Using the records below, count the lines with "scene" in them. Give the number only.

- Dataset entries
-*-*-

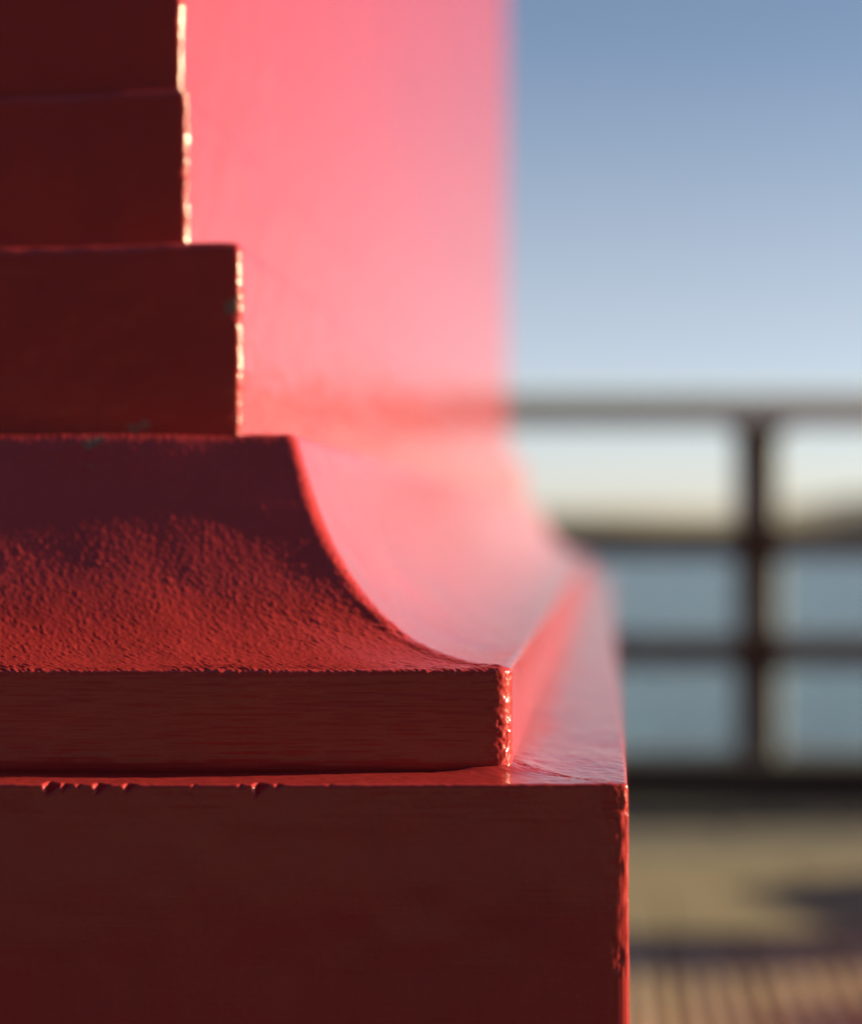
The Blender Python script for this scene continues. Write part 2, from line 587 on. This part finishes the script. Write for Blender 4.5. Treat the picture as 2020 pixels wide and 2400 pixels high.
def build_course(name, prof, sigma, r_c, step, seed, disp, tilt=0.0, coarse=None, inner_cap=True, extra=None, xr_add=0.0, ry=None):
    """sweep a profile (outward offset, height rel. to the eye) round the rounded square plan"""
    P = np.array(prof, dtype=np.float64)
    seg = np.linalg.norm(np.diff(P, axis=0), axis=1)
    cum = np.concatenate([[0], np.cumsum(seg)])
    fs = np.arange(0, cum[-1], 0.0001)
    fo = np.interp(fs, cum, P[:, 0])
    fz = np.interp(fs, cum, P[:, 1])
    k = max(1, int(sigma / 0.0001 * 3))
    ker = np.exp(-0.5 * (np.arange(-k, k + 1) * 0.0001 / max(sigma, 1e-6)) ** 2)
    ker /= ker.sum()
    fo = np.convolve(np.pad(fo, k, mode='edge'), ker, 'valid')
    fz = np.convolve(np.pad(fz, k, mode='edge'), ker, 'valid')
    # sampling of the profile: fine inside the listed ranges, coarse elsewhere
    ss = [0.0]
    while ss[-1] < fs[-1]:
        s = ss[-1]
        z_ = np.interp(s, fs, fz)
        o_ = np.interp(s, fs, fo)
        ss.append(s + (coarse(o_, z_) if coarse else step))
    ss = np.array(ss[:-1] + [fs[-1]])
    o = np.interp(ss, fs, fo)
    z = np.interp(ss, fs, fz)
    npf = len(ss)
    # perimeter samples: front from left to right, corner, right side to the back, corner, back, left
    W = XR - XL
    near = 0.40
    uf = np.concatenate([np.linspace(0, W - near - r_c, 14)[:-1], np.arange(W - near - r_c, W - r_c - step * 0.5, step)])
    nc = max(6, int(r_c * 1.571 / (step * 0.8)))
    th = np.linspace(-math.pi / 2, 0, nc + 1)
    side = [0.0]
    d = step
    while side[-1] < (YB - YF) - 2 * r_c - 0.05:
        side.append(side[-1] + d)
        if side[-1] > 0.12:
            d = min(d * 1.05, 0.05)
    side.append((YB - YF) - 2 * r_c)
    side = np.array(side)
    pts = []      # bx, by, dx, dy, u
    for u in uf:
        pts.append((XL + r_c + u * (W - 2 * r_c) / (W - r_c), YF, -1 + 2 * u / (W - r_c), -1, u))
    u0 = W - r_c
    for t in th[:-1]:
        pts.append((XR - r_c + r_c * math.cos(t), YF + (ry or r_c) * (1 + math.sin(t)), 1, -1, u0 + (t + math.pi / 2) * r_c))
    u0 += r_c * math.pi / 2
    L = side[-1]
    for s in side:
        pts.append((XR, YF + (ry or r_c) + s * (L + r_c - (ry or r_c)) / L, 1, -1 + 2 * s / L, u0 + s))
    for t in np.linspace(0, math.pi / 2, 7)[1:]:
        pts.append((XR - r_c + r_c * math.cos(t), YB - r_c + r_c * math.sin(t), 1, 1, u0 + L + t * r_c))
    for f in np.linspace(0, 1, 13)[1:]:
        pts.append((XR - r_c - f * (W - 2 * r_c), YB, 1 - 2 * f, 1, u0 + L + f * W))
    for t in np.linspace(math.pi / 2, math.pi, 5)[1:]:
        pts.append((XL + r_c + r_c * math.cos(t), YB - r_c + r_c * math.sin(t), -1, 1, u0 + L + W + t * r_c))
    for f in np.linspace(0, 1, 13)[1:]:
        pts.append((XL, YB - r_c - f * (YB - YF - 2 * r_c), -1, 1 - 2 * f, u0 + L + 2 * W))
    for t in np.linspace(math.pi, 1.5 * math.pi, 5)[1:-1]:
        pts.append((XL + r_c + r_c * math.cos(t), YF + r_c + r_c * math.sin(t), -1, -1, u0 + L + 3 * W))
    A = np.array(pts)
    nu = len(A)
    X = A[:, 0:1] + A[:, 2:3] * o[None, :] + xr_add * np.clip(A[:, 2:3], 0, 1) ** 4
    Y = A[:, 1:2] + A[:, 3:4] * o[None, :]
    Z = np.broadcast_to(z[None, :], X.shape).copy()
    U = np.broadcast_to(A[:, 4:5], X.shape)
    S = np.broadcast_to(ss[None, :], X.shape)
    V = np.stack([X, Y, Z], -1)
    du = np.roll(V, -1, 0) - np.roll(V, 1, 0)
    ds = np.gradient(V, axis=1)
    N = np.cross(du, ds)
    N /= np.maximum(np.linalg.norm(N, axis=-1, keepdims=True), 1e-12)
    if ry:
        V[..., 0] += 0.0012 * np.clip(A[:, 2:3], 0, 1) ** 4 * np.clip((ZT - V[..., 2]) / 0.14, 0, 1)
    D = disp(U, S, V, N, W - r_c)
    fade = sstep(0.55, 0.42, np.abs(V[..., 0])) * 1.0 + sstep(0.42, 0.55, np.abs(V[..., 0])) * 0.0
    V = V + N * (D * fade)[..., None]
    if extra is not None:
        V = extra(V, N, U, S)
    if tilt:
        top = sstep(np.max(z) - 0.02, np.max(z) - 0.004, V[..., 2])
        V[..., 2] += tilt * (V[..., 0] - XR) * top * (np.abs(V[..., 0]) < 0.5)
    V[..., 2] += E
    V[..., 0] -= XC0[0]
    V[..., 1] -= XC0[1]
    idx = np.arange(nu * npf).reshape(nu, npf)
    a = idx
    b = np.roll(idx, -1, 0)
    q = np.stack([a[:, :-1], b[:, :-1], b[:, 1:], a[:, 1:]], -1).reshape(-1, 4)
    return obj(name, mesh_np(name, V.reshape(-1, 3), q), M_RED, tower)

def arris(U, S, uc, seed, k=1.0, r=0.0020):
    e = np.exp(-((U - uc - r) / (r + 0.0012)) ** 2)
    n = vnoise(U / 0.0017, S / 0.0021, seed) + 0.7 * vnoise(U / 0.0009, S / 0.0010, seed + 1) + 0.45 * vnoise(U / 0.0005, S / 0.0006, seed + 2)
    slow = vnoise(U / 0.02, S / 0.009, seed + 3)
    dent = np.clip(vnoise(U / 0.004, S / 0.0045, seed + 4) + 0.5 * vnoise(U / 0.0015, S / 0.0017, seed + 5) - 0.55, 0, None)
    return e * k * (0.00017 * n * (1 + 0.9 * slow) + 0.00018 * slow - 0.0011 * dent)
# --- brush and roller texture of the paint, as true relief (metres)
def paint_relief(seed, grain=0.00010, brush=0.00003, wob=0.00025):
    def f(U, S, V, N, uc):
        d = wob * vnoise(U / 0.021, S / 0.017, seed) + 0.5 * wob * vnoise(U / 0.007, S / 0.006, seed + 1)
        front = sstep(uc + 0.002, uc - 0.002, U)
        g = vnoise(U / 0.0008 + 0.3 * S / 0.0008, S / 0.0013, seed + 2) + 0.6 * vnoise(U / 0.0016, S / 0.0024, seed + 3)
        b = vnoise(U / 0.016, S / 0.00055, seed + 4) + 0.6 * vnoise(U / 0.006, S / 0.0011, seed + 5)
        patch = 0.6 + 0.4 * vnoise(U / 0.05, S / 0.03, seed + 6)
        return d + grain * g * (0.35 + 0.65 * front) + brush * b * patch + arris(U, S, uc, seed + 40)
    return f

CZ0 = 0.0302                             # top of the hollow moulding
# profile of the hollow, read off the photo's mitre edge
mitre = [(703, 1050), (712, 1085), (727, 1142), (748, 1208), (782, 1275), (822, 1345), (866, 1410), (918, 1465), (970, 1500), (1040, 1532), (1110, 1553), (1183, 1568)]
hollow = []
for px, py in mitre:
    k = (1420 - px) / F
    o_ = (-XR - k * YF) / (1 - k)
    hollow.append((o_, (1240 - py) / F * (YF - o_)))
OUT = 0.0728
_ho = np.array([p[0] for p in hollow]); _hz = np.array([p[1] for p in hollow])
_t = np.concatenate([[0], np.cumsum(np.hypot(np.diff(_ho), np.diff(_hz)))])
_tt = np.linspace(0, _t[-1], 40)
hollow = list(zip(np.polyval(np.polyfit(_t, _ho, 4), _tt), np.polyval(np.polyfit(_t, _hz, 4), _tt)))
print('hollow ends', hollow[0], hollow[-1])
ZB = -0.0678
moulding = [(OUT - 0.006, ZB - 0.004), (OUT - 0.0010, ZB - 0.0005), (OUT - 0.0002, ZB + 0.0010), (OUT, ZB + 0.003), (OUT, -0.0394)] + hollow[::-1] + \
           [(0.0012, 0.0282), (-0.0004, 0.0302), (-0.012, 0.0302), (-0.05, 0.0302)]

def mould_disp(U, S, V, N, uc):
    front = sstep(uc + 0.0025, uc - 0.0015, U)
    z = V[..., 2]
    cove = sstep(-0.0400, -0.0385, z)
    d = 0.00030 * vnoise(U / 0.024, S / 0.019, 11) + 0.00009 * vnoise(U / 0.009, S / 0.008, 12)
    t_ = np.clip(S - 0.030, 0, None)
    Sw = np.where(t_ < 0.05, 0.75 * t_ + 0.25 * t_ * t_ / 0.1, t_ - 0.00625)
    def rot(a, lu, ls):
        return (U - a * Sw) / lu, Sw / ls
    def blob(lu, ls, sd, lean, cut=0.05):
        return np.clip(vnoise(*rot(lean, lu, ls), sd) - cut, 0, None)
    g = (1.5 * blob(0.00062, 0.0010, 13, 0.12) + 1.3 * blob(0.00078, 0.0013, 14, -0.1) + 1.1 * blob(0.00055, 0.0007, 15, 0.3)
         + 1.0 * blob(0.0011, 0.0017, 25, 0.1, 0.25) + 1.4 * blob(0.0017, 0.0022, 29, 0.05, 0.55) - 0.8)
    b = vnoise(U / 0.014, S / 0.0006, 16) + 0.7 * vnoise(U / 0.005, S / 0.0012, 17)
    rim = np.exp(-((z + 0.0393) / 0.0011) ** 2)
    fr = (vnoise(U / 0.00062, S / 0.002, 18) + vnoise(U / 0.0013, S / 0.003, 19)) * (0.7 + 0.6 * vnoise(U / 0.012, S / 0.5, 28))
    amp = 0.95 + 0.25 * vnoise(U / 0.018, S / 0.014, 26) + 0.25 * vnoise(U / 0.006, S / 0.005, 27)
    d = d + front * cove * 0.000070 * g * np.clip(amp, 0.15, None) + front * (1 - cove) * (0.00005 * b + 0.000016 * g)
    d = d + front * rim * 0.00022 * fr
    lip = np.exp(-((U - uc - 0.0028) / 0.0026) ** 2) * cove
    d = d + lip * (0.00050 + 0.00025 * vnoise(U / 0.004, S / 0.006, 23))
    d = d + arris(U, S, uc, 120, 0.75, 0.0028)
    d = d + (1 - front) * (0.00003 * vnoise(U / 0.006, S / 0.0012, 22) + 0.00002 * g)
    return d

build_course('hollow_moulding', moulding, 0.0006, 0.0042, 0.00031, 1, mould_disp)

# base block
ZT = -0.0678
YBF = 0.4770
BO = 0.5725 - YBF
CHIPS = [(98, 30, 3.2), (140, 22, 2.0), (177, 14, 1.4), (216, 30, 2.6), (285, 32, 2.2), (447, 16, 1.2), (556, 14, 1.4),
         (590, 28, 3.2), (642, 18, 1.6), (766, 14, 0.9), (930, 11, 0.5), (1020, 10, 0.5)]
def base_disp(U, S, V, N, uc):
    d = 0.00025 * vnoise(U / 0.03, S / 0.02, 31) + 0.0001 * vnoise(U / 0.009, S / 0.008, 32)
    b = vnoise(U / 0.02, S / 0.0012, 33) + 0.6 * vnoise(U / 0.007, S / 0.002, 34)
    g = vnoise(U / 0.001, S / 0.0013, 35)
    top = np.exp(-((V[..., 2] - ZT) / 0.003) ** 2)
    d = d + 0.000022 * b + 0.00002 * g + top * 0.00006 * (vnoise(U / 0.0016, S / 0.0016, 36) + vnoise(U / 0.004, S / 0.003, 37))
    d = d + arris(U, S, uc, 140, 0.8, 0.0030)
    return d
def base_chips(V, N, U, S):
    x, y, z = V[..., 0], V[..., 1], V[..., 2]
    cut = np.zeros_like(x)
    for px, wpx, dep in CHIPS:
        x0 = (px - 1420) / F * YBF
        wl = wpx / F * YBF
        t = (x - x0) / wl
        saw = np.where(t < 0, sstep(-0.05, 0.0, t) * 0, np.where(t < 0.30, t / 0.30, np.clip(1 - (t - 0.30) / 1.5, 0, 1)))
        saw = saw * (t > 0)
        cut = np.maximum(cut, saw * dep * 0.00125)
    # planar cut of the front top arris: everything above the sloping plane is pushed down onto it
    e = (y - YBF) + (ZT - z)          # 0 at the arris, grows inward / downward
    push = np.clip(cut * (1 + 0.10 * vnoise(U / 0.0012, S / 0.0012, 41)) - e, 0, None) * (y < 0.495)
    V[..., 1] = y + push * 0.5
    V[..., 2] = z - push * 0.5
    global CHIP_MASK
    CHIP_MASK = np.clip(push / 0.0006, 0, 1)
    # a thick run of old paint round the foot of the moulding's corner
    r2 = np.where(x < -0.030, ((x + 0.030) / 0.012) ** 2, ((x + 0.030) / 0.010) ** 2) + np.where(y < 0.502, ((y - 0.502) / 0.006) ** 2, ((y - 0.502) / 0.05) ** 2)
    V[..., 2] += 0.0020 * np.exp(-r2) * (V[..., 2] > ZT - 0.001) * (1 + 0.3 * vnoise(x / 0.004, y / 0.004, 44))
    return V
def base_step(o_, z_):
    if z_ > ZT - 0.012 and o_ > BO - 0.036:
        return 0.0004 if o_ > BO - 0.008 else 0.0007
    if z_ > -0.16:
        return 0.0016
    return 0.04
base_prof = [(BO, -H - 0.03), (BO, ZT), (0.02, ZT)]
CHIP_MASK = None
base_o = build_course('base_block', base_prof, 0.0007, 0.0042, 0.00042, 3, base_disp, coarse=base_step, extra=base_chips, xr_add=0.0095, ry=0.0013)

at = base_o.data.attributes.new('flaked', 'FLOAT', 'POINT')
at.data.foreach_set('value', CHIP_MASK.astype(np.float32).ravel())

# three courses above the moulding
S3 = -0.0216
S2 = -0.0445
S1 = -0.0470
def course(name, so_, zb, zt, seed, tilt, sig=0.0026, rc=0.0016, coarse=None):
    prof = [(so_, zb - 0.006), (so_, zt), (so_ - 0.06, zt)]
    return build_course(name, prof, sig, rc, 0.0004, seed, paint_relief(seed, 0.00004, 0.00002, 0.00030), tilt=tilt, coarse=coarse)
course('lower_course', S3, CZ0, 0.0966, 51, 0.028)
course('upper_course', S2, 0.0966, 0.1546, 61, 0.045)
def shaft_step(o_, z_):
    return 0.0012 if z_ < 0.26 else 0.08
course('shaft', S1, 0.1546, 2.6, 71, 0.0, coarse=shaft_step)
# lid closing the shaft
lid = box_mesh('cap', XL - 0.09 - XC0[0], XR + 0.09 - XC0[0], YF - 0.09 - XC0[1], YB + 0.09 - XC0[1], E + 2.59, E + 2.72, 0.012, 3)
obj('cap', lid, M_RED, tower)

-*-*-

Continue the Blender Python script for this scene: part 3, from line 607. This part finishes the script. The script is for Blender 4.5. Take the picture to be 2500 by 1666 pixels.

-*-*-

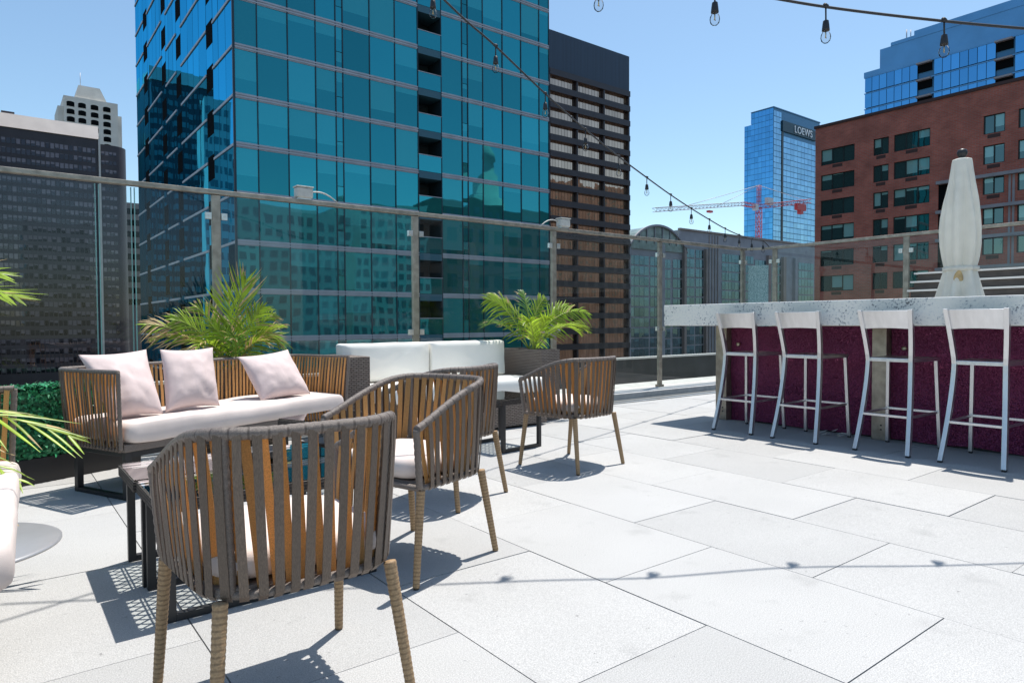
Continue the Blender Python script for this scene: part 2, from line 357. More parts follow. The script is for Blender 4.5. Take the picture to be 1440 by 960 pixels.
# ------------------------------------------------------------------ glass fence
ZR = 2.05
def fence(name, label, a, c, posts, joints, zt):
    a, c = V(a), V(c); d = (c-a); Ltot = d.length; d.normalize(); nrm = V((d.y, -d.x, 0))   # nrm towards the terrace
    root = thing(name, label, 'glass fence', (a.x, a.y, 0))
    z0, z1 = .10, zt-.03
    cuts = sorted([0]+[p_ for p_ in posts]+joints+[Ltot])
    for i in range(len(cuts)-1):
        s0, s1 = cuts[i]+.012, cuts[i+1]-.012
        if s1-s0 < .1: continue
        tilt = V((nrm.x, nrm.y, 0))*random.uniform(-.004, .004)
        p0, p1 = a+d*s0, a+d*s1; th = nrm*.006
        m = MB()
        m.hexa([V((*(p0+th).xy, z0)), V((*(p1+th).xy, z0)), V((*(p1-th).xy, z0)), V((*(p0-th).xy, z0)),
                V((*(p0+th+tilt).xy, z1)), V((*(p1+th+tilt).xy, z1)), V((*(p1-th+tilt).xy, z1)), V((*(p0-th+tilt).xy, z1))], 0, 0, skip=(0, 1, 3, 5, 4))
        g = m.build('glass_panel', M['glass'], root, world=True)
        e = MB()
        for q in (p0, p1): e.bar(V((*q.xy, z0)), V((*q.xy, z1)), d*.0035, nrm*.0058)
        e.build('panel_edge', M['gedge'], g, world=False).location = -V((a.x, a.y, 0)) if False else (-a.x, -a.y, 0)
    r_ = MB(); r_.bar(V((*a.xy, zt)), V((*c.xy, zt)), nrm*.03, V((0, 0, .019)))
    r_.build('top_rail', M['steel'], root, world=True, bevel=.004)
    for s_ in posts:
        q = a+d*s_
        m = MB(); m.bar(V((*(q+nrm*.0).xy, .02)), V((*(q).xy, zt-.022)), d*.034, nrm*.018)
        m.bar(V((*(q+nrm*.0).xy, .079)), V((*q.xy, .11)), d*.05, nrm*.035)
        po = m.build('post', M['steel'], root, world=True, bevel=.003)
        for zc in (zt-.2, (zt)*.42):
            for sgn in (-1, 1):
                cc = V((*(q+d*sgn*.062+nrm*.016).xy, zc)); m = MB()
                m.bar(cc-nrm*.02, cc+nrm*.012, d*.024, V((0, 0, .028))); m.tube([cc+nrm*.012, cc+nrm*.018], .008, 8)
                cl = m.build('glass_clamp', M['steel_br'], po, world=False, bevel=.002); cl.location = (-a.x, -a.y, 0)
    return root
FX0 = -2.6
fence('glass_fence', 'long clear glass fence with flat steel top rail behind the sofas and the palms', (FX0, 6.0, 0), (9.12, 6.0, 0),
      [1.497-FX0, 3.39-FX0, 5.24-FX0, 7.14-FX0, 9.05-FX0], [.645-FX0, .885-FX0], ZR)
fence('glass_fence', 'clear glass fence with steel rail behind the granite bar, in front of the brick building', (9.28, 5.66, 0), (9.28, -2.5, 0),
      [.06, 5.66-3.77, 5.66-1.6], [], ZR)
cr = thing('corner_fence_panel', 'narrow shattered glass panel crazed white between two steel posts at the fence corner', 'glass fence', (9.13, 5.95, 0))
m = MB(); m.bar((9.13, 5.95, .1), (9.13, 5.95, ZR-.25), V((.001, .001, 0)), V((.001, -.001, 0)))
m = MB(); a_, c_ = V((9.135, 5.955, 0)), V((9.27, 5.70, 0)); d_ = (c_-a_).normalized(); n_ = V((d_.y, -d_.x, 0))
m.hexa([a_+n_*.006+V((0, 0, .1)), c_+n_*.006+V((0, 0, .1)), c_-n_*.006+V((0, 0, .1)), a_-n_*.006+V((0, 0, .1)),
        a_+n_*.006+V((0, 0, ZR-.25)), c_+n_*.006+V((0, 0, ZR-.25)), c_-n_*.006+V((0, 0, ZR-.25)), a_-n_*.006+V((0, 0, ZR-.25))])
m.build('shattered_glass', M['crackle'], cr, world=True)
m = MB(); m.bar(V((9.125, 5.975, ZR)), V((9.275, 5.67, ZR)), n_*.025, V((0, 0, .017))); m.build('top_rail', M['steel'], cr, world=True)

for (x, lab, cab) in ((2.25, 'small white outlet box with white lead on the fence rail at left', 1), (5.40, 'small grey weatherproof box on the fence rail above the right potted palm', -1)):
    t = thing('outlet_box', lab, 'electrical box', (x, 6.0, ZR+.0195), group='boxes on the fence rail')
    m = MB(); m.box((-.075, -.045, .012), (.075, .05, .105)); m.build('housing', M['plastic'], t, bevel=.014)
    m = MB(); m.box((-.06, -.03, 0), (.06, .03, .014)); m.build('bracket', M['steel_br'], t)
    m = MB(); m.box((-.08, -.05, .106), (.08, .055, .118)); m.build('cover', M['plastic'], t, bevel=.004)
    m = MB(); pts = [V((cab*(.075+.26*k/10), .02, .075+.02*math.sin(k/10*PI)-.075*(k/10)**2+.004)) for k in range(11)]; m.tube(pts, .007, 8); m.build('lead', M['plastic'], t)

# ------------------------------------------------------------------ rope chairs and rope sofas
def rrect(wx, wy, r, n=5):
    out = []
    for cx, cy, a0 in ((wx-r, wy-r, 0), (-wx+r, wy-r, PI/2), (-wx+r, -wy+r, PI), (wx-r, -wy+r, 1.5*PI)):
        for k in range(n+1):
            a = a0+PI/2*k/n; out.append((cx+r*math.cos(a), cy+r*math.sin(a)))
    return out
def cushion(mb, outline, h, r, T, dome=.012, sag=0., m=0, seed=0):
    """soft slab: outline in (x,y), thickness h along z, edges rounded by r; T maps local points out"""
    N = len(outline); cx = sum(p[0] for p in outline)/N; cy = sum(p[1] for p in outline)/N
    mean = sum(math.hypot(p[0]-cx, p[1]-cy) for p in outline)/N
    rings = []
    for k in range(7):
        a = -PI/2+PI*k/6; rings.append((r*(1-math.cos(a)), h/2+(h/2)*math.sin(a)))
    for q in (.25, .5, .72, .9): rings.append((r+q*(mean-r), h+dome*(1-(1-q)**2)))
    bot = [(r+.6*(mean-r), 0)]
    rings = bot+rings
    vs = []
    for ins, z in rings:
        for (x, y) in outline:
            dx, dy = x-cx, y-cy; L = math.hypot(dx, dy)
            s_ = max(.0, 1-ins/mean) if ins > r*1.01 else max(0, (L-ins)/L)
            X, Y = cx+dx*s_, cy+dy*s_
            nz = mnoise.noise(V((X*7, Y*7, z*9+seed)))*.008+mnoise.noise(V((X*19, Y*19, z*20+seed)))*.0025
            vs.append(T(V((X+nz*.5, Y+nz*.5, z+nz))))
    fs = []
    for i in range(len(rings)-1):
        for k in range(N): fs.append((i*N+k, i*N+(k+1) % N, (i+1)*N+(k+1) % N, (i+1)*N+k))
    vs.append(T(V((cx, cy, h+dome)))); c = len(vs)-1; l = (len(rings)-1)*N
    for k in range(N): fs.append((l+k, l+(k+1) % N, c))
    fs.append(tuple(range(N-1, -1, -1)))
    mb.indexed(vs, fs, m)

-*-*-

- Exercise response
3